All that said, there’s no perfect combination. While you might be levelling up regularly when you’re successfully clearing levels, and you’ll be unlocking new options, you’ll also be unlocking more enemy types, and obstacles, which will require you to slightly adapt your play style. That and, of-course, people instinctively play games differently. My careful edging, sometimes even full on brake-crawling through the levels certainly wouldn’t suit that of the rocket-reflex, turbo-powered players who have been gunning difficult racers, and twitch-reflex games for years. Whatever your play style, there’s a load out for it, once you’ve unlocked the new parts. So, it’s a racing game then, that lets you set your own pace – as long as that pace isn’t a crawl.

That’s the reason I came to enjoy Void 21 so much. While I would never play a game that offers the chance to traverse at super-sonic speeds entirely at a crawl, most games won’t let you drop the pace as you progress in the game. While the levelling introduces certain enemies which will be more effective against slower targets -I’m looking at your homing missiles, enemy ship- there’s ultimately no long term penalty to taking it easy after a few full-speed, face-first smashes into solid matter.

Observe: The humble troll wall. It moves when you move, you’ll never fail to pass through, but you will be distracted.

The introduction of new enemies, as I said earlier, is unlocked by leveling up – simply a case of having got X of score over any amount of levels – and is structured in a way that they unlock alongside new ship parts. Ultimately, it’s introducing a delicate difficulty curve, and it’s doing so while giving the player more options to specialise their ship to suit their play style. As sliding walls appear as obstacles, the gadget which allows you to weave faster appears shortly after. As troll walls – a passage which is always aligned to you, but looks like a moving wall if you are weaving around… and something that took me too long to realise what it was – appear, so to do the loser-lines.  It’s a commendable way to manage the learning curve in a game that, really, has no end.

I say that there is no end – there’s several modes in the game: Daily Run is the main mode, it features 30 levels, refreshed daily – it’s this that’ll keep people coming back. Endless Play is, actually, as it suggests, endless and each track plucked from the game’s database at random. Finally, and most importantly, comes Seed Picker a mode which lets you define the eight characters which make up the level seed you will play next. These characters are alphanumeric, meaning there’s 36 options for each of the 8 slots, meaning a massive amount of content (2.8211099e+12) tucked away to play.

That said there’s rough guides for the selection wheels, detailing that some define the density, or length of the maps – there’s certainly a technique to finding seeds that fit your play style – and it’s probably a good thing that there’s isn’t a ‘Random Seed’ button there because some of the seeds I entered – Festival, EasyMode, Goodseed – were all brutally, chilling camp-fire stories ending quickly, with thousands dead. The joy of having a system like this over a fully procedurally generated one is that core elements are repeated when you replay the same seed – it means you can learn the rough layout of the levels between screaming deaths, and better yourself.

Void 21
Bad seed, bad!

Obviously, there are some elements which will be different when you return to those levels, namely enemy and obstacle distribution.
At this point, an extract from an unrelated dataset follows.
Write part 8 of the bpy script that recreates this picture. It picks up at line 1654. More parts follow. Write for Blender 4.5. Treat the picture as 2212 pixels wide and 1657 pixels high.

When you return to your favourite seed you might find that the (@#$%&ing) windmills are replaced with jump pads and sliding tiles, and the various new enemies you’ve discovered since you last played.

It’s a great title, with a lot to offer. It’s frankly nigh on impossible to finish everything the game has to offer, but that’s not the point of it, the point is to feel the need to return the following day, play a few levels and then pop off to another game – it’s managed to have me do that each day since I got the game.

If you want a game that has the variety, and minimalist design of Race The Sun, the darker, cyber setting of Distance, combined with a wonderful variety of enemies, an excellent (if only 5 tracks long) soundtrack, and a way to access 2.8+trillion levels within a few clicks of starting the game… Void 21 is for you.